The ego wants all functions for itself. This is what happens when I think that I know what to do about a situation. When I got upset with a friend, I knew I wanted the situation resolved. I had thoughts about who was to blame. I had thoughts about letting my anger go even though the friend was wrong because being angry was not helping. And I had thoughts of being guilty of my feelings, but then I would feel rage at the coworker.

The ego mind thinks this is helping.

When I look at this from the ego’s mind, it seems like I must consider all angles of the situation, look closely at the story, decide who is wrong, and decide what to do about it to defend my position and protect myself. Sometimes, I stumble over a useful idea, and things seem to improve for a while, but nothing is solved because the ego cannot heal. The best I can hope for is a temporary secession of conflict, knowing it will show up somewhere else, in some other form.

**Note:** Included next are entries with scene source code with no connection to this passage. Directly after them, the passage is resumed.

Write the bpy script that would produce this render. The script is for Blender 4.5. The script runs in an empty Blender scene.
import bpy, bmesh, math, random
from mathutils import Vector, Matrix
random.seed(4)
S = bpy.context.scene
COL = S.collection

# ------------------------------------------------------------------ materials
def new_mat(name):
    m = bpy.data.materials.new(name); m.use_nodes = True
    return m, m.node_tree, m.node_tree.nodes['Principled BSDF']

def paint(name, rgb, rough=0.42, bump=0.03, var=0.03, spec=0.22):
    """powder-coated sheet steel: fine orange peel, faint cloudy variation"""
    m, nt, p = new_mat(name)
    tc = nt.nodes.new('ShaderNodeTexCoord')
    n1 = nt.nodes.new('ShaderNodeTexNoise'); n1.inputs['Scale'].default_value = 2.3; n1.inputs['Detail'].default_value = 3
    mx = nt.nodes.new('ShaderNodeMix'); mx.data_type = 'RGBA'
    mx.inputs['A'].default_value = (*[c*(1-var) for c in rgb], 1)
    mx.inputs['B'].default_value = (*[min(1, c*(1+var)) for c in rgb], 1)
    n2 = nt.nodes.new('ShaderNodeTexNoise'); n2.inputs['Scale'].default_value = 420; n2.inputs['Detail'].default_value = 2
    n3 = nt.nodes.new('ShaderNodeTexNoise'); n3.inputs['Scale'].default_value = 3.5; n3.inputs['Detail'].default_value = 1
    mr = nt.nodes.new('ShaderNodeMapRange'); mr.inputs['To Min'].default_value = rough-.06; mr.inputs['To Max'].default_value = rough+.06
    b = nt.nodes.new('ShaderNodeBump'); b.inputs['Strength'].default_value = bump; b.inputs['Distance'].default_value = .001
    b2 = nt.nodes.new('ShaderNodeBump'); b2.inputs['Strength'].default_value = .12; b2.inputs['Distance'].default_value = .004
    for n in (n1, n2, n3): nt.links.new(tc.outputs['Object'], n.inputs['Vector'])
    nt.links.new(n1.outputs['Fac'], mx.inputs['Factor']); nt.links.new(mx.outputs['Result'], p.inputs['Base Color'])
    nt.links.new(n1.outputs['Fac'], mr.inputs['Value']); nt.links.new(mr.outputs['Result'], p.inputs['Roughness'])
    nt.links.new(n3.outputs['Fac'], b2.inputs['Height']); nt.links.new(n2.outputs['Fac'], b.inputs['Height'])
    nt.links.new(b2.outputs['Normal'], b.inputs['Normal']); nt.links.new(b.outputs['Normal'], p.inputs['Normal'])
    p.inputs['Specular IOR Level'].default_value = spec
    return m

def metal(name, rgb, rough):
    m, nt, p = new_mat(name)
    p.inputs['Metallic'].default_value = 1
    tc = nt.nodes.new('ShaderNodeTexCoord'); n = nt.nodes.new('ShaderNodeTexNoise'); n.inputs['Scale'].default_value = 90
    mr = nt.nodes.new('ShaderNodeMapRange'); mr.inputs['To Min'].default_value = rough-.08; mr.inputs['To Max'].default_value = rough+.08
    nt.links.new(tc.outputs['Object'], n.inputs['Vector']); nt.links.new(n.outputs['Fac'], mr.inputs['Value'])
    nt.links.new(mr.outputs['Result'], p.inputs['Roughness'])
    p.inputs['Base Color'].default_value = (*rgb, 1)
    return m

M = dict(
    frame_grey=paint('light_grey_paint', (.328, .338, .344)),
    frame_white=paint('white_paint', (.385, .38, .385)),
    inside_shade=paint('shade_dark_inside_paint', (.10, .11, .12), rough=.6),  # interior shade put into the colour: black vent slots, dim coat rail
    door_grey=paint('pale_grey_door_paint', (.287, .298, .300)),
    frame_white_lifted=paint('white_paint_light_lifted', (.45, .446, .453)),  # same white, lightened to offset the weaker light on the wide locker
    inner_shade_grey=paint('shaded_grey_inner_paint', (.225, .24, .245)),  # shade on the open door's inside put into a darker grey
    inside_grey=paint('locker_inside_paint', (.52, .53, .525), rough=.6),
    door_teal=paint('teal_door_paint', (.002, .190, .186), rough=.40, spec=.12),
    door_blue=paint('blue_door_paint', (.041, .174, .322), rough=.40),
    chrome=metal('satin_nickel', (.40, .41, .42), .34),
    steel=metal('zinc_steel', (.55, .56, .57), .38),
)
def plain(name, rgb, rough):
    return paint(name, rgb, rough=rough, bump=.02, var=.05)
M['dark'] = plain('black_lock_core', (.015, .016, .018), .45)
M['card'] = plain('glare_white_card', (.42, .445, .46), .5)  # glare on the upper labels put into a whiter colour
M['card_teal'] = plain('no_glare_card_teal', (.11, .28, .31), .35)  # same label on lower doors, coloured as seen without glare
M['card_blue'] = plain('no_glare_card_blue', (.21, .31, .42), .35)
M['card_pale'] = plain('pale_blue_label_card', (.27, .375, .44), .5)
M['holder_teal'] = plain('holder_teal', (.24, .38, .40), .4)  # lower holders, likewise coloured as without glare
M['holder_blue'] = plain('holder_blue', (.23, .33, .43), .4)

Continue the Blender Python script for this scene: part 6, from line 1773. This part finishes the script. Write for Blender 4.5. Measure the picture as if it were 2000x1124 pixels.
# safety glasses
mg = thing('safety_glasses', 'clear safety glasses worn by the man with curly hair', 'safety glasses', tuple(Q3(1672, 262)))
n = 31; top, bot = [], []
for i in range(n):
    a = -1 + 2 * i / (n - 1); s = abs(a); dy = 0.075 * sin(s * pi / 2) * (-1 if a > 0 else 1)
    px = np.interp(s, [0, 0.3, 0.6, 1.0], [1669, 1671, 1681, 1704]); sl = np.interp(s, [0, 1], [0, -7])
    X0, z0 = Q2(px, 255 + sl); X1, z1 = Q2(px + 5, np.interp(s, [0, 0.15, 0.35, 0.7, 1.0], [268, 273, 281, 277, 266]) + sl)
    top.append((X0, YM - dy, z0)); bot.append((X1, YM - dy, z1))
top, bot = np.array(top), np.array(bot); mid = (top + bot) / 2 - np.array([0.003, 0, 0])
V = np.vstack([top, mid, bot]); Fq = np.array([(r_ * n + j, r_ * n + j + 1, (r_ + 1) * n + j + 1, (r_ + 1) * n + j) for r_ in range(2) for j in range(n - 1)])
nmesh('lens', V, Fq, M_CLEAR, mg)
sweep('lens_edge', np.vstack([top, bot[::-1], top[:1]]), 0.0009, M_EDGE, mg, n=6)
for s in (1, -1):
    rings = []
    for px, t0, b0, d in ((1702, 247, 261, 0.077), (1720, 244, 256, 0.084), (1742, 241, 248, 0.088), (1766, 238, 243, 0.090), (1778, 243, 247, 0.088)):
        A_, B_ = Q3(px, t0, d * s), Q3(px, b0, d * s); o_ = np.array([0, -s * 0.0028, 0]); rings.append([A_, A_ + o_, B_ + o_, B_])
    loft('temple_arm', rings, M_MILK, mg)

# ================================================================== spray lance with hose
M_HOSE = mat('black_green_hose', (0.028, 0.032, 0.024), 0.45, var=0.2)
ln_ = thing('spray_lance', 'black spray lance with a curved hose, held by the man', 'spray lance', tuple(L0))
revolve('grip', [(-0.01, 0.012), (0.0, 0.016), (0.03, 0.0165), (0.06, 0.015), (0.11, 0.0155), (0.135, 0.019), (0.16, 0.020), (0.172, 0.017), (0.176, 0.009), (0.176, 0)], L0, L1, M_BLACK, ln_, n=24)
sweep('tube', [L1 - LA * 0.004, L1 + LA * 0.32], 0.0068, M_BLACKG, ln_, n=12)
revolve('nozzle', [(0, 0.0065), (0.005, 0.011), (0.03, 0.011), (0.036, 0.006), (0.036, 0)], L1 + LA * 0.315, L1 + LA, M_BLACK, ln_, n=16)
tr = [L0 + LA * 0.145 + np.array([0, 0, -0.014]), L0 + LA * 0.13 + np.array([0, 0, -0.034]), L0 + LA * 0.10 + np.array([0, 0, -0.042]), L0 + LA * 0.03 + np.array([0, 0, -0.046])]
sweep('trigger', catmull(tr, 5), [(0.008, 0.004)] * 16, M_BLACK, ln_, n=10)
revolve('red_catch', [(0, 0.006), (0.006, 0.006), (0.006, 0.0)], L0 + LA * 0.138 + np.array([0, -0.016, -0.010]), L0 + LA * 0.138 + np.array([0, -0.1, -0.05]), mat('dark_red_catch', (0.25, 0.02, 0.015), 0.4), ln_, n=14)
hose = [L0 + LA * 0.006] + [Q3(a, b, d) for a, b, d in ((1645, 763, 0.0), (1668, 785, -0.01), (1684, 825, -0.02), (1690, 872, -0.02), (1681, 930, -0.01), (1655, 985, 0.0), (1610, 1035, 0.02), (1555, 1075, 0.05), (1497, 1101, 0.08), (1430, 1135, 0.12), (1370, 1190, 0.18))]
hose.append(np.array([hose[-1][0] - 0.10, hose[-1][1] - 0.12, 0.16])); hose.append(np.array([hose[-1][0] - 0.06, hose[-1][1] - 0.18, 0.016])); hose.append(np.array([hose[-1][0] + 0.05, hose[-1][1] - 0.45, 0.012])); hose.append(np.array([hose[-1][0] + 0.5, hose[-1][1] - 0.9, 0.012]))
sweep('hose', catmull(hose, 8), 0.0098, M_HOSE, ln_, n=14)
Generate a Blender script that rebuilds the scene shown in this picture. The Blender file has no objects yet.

When I choose to release this to the Holy Spirit, the experience and the outcome are entirely different. I notice that I am angry and upset with my friend. I realize my thoughts about this situation are making me miserable, and I show them to the Holy Spirit. He corrects my thinking and heals my mind. Sometimes, I stray back into the ego mind and pick up the problem again, but if I do, I just repeat the process with the Holy Spirit.

When I examine this situation with the Holy Spirit and hand it over to Him, it is all very simple and easy. The solution is permanent because healing has occurred. All that I have to do is stay in my real mind and let Spirit complete His function. I have no part in that other than not to interfere.

I have noticed that not interfering is the only hard part for me.

The ego mind wants to do the Holy Spirit’s job. It requires vigilance to be aware when I have strayed into a function that is not mine to fulfill. I remind myself that my job is to notice the ego thoughts, realize I don’t want them, and release them to the Holy Spirit. Period. I am through. Now, it is the Holy Spirit’s job to complete the forgiveness process.

What occurs when I do my part and stand back is a miracle. My mind is healed, and from a healed mind, a healed world becomes manifest. If I follow this simple plan, doing only my part and allowing the Holy Spirit to do the rest, my life will be miraculous. The world’s laws will be meaningless as the miracle supersedes them. As I do this more and more, forgiveness becomes easier and more natural, and so does miraculous living.